Damon Lindelof Promises No ‘Leftovers’ Spinoffs But We Have Other Ideas.

HBO’s amazing drama The Leftovers returns for its third and final season on April 16, and at last night’s Hollywood premiere, co-creator Damon Lindelof promised:

“This is it; we left no dangling threads, no to be continued, no spinoff possibilities. We made pretty sure that this was going to be the last season of the show,” Lindelof assured Variety on the carpet before the screening. “The audience deserves as satisfying an ending as we can give them. I don’t think anyone wants to see a question mark at the end of this.”

Lindelof, who also co-created Lost, knows from audience dissatisfaction, so I don’t blame him for aiming for something definitive here, even if the design of The Leftovers doesn’t seem to require, or even lend itself to, big answers. But since this is my favorite TV show by a country mile of the last few years, I hope he might reconsider that “no spinoff possibilities” idea, because brother, let me tell you, I have plenty. Here are just a few:

* You’re the Durst: Hard-boiled detective show about Nora Durst’s days as a fraud investigator for the Department of Sudden Departures. Each season begins with a sad, black-and-white Better Call Saul-style framing sequence about her life with Kevin, which is so much less satisfying than when she was chasing down con artists.

* Mr. Cellophane: One of the better Leftovers running gags involves the four stars of Perfect Strangers all having allegedly vanished during the Sudden Departure, only for Mark Linn-Baker to turn up alive and well at a taco joint in Mexico, having faked his own disappearance. Mr. Cellophane, though is about the other noted Perfect Strangers regular who didn’t vanish: Ernie Sabella, who played Larry and Balki’s landlord and boss in the first few seasons, and who here plays himself as an actor frustrated that no one seems to remember his time on that show, or him in general. An awkward, Gervais/Merchant-esque comedy about fame and the search for meaning, with occasional “Hakuna Matata” singalongs.

* That Dog Won’t Hunt: Remember Dean, Kevin’s weird, dog-killing buddy from the first season? Ever wonder what happened to him since Kevin left Mapleton? Wonder no more, my friends, as this dark psychological drama — so grim, it prompts the Washington Post to rave, “Makes The Leftovers look like Big Bang Theory!” — follows Dean as he goes rogue, hunting down dogs and other conspiracy theories tied to the Sudden Departure, descending deeper into madness all the while.

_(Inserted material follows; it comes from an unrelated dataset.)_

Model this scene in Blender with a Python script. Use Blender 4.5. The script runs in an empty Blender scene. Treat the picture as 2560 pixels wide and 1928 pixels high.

* Did I Do That?: Spins off of Mr. Cellophane, after Sabella discovers that Jaleel White feels similarly powerless and ignored because Perfect Strangers has finally overshadowed its own spinoff, Family Matters. An inside-showbiz comedy that gives us a better sense of what kind of entertainment Hollywood cranks out in a post-Departure world.

* Brevity Loves Company: Family sitcom starring Joel Murray as DSD investigator George Brevity, who has a sassy wife and six unruly kids. “I wish YOU had Departed!” is everyone’s catchphrase.

* Goats Goats Goats: Mumblecore drama about the romantic life of the Jarden goat man.

* Patti Cake: Esteemed Character Actress Ann Dowd shows us what Patti Levin was doing whenever she wasn’t around Laurie, Meg, or her other charges: drinking and whoring and building the Guilty Remnant’s war chest through high-stakes gin rummy tournaments. Season two similarly offers Patti’s POV while she was haunting Kevin, and what her ghost was up to in between. (Also, oddly, high-stakes gin rummy tournaments.)

* Deadpool Karaoke: Love Boat-style anthology drama where James Corden is electrocuted during a taping, wakes up in a nice hotel and discovers that his eternal fate is to run the karaoke bar and offer the hotel guests a chance to sing and determine where they’ll go next. Kevin Garvey keeps popping in unexpectedly, often in the nude, never happy to be back.

I’m also workshopping an idea about the tent city outside Jarden, but I haven’t figured out yet how many ’90s ABC sitcom alums it would need, and whether any of them might not be better-served playing themselves on the Sabella or White shows.